— What you should do —
Return exactly and only these lines: the first of the listing through the one containing "car, .004, .05))".

— Given material —
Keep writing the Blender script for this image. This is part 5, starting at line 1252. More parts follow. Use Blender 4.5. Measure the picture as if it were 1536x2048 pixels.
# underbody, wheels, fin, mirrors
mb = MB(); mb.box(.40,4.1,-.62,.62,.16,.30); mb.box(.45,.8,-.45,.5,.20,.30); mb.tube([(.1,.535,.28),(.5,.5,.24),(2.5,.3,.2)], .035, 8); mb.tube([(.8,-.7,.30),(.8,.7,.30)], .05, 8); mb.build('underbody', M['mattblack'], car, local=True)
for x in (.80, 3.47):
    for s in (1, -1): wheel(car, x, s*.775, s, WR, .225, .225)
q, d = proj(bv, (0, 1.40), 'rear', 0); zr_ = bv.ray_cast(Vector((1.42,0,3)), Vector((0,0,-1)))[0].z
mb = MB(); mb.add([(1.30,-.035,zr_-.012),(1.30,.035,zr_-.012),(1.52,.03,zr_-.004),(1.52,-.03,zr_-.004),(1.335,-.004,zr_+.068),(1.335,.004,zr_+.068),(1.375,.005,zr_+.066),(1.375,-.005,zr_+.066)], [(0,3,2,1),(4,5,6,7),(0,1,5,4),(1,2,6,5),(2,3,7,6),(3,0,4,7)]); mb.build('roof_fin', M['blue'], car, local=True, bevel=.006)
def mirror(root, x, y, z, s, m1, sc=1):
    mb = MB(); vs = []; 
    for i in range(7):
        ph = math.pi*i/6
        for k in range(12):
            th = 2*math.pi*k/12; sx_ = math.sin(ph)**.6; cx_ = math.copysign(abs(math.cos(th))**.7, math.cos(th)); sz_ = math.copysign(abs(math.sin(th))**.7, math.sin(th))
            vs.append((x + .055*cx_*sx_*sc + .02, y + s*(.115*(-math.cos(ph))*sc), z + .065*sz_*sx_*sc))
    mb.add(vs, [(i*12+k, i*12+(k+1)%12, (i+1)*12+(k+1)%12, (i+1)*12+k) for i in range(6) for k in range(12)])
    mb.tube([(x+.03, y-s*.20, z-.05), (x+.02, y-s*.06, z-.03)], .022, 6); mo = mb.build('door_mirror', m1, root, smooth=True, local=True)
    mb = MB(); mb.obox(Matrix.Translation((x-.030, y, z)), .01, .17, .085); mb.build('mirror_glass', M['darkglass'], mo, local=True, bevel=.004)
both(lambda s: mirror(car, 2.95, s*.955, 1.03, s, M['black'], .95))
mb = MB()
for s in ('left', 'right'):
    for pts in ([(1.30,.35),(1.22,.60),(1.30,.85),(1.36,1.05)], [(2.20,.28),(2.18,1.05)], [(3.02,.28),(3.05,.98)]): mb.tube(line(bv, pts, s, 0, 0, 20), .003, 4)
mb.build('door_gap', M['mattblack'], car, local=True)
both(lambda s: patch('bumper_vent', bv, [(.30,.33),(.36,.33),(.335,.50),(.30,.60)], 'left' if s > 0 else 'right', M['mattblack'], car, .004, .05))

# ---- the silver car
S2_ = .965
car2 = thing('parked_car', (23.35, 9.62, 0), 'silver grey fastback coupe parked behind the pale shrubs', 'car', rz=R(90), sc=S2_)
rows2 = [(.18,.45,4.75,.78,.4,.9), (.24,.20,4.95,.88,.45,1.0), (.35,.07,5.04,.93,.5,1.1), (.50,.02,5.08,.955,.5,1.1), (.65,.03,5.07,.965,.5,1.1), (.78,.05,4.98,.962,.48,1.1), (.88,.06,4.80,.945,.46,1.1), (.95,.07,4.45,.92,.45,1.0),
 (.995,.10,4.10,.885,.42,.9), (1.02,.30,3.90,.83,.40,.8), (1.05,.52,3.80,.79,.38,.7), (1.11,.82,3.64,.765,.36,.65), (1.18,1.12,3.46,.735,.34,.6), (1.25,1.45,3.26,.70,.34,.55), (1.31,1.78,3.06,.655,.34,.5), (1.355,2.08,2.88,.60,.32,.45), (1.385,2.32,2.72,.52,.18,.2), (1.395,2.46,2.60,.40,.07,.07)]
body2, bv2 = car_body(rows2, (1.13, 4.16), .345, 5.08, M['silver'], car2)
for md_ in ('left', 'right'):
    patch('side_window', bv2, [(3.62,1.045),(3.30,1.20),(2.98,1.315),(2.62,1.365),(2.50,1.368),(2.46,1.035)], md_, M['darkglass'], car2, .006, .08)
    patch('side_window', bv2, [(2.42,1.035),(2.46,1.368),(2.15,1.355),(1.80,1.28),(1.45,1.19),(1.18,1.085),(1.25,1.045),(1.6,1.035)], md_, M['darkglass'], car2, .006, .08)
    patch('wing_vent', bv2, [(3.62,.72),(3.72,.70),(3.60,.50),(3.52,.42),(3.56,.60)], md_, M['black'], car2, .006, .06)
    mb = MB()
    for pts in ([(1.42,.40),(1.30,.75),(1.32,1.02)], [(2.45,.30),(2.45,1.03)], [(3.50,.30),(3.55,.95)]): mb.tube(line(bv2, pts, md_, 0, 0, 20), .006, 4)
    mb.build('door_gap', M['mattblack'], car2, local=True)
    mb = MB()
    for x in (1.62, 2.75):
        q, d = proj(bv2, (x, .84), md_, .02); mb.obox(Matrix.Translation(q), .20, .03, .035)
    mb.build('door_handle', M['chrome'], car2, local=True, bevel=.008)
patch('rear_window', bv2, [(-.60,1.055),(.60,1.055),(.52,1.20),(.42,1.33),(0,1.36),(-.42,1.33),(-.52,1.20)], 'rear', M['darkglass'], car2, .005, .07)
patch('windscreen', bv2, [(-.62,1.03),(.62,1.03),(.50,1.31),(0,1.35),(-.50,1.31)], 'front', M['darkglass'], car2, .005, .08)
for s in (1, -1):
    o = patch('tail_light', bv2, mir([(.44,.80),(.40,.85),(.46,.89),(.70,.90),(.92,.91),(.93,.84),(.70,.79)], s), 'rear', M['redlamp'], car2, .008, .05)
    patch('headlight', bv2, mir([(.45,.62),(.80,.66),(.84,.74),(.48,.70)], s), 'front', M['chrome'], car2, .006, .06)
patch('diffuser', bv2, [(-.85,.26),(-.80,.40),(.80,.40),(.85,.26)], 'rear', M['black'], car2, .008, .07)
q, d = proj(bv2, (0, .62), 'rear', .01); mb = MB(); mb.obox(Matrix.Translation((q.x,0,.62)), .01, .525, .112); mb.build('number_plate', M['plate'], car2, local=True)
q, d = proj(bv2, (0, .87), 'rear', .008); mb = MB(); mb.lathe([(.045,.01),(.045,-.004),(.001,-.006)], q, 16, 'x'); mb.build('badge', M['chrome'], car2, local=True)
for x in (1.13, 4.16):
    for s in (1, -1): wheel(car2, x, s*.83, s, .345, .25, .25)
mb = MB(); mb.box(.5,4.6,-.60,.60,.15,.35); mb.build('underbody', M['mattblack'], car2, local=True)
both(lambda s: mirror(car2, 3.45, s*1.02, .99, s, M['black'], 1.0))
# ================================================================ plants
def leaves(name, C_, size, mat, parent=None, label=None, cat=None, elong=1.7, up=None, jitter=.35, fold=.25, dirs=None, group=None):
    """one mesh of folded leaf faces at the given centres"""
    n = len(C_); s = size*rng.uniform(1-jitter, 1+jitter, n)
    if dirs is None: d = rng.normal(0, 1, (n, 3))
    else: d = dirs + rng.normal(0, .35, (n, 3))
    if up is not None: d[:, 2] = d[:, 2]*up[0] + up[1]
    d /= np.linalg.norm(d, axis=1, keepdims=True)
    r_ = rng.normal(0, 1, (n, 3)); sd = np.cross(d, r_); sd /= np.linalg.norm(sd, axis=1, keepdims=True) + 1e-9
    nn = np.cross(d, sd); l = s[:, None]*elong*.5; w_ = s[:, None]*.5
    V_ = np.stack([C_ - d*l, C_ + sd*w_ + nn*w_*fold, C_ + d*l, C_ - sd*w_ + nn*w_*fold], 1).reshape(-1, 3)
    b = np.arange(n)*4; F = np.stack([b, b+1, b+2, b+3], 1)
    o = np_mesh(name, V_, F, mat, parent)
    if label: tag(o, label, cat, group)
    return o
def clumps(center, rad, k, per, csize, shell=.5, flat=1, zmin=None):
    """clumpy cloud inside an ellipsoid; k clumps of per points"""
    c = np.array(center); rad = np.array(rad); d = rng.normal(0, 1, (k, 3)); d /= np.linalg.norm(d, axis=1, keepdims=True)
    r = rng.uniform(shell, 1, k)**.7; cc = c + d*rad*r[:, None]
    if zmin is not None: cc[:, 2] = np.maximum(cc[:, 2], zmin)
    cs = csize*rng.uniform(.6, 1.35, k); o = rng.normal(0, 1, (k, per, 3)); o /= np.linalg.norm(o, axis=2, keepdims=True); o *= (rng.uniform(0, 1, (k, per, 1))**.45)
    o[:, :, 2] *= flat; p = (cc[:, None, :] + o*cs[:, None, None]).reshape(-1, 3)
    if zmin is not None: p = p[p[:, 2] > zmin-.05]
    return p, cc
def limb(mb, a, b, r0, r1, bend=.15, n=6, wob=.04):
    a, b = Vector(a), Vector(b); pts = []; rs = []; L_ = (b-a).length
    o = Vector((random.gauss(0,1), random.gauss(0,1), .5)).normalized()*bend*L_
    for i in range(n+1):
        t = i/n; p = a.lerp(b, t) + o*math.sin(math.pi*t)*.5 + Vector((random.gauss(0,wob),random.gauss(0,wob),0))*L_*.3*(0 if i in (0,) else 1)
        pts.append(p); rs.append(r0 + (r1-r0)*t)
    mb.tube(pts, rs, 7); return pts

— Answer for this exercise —
Keep writing the Blender script for this image. This is part 5, starting at line 1252. More parts follow. Use Blender 4.5. Measure the picture as if it were 1536x2048 pixels.
# underbody, wheels, fin, mirrors
mb = MB(); mb.box(.40,4.1,-.62,.62,.16,.30); mb.box(.45,.8,-.45,.5,.20,.30); mb.tube([(.1,.535,.28),(.5,.5,.24),(2.5,.3,.2)], .035, 8); mb.tube([(.8,-.7,.30),(.8,.7,.30)], .05, 8); mb.build('underbody', M['mattblack'], car, local=True)
for x in (.80, 3.47):
    for s in (1, -1): wheel(car, x, s*.775, s, WR, .225, .225)
q, d = proj(bv, (0, 1.40), 'rear', 0); zr_ = bv.ray_cast(Vector((1.42,0,3)), Vector((0,0,-1)))[0].z
mb = MB(); mb.add([(1.30,-.035,zr_-.012),(1.30,.035,zr_-.012),(1.52,.03,zr_-.004),(1.52,-.03,zr_-.004),(1.335,-.004,zr_+.068),(1.335,.004,zr_+.068),(1.375,.005,zr_+.066),(1.375,-.005,zr_+.066)], [(0,3,2,1),(4,5,6,7),(0,1,5,4),(1,2,6,5),(2,3,7,6),(3,0,4,7)]); mb.build('roof_fin', M['blue'], car, local=True, bevel=.006)
def mirror(root, x, y, z, s, m1, sc=1):
    mb = MB(); vs = []; 
    for i in range(7):
        ph = math.pi*i/6
        for k in range(12):
            th = 2*math.pi*k/12; sx_ = math.sin(ph)**.6; cx_ = math.copysign(abs(math.cos(th))**.7, math.cos(th)); sz_ = math.copysign(abs(math.sin(th))**.7, math.sin(th))
            vs.append((x + .055*cx_*sx_*sc + .02, y + s*(.115*(-math.cos(ph))*sc), z + .065*sz_*sx_*sc))
    mb.add(vs, [(i*12+k, i*12+(k+1)%12, (i+1)*12+(k+1)%12, (i+1)*12+k) for i in range(6) for k in range(12)])
    mb.tube([(x+.03, y-s*.20, z-.05), (x+.02, y-s*.06, z-.03)], .022, 6); mo = mb.build('door_mirror', m1, root, smooth=True, local=True)
    mb = MB(); mb.obox(Matrix.Translation((x-.030, y, z)), .01, .17, .085); mb.build('mirror_glass', M['darkglass'], mo, local=True, bevel=.004)
both(lambda s: mirror(car, 2.95, s*.955, 1.03, s, M['black'], .95))
mb = MB()
for s in ('left', 'right'):
    for pts in ([(1.30,.35),(1.22,.60),(1.30,.85),(1.36,1.05)], [(2.20,.28),(2.18,1.05)], [(3.02,.28),(3.05,.98)]): mb.tube(line(bv, pts, s, 0, 0, 20), .003, 4)
mb.build('door_gap', M['mattblack'], car, local=True)
both(lambda s: patch('bumper_vent', bv, [(.30,.33),(.36,.33),(.335,.50),(.30,.60)], 'left' if s > 0 else 'right', M['mattblack'], car, .004, .05))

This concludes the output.